Scott Merryfield
Senior HTF Member
I use DVD-Rs for backups. As optical media progresses they remain backwards compatible. Regular CDs are now about 4 decades old but your PC optical drive can still read them. Not so for floppies, ZIP drives, etc.
If you need off-site backups in case your place burns down, just swap them with a trusted friend across town. I've never trusted this whole "cloud" thing, and the recent Meltdown and Spectre flap has confirmed my suspicions.
I got started working with computers with punch cards and punched paper tape, later moving on to open reel mag tape. Good luck reading that stuff these days.
DVD-R's are not practical if you are backing up a lot of data. In my case, I currently have about 1.8TB of data to backup. That would take hundreds of DVD-R discs.
The cloud is a lot more practical for offsite backups than trying to remember to constantly swap out your backups to another site. I'd never be disciplined enough to do it on a consistent basis, which makes that method worthless in my case. Using a cloud service as just a part of a backup plan works well because it happens in the background automatically.
Scott: Carbonite offers multiple drives under their basic plan. Not sure it would fit your needs, but you should check it out.
We're paying $99/year for a personal computer+ service--"Carbonite Safe PLUS"
Mike, I am paying about $60 per year for unlimited storage via Crashplan, so I would like to keep it at that price if possible. Since I am backing up almost 2TB of data, I need a service that doesn't charge based on the amount of storage backed up. My storage will continue to grow -- my photo files are quite large, and photography is a hobby I plan on continuing.
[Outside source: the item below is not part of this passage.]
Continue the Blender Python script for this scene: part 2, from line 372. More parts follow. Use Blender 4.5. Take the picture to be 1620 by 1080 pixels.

I view backups as being needed in three situations.
A hard disk crash
B software corruption by malware
C house burns down with PC inside
I have a second hard disk in my desktop and the Win7 backup utility (still there in Win10) does an image backup to it once a week. It takes care of situations A and B. I've had situation B twice and it was only a few minutes effort to load "last week's" image.
The data DVDs take care of option C. You can't use an image backup there since your MS licenses are tied to a particular machine, and you need to buy new software to go with the replacement machine.
I agree with your approach, Dennis. I worked in IT for 35 years, so having a proper backup solution has always been something important to me -- I know what can go wrong.
In my case, I have most of my primary data stored on an external hard drive (currently a 4TB USB 3.0 drive) with the rest on either an internal SSD drive for performance reasons or the internal system drive. My primary backup is to a second external drive (currently a 3TB USB 3.0 drive) -- data is automatically backed up each night using FBackup (it's freeware). I also have a removable hard drive (currently a 3TB WD Elements USB 3.0 drive), and I will run manual backups to that when I think about it. Finally, I am using Crashplan for the offsite backups -- it runs in the background at all times.
I will rotate the drives over time. As storage gets cheaper, I will buy a new, larger primary storage drive -- I bought the 4TB external drive last fall when I bought the new PC. The old primary data drive becomes the primary backup drive, and the old backup drive gets retired and destroyed. The removable drive is new, too, as my old 2TB WD Passport was nearing capacity, so I bought a 3TB one and am using the old one on my wife's PC, replacing an old hand me down external drive.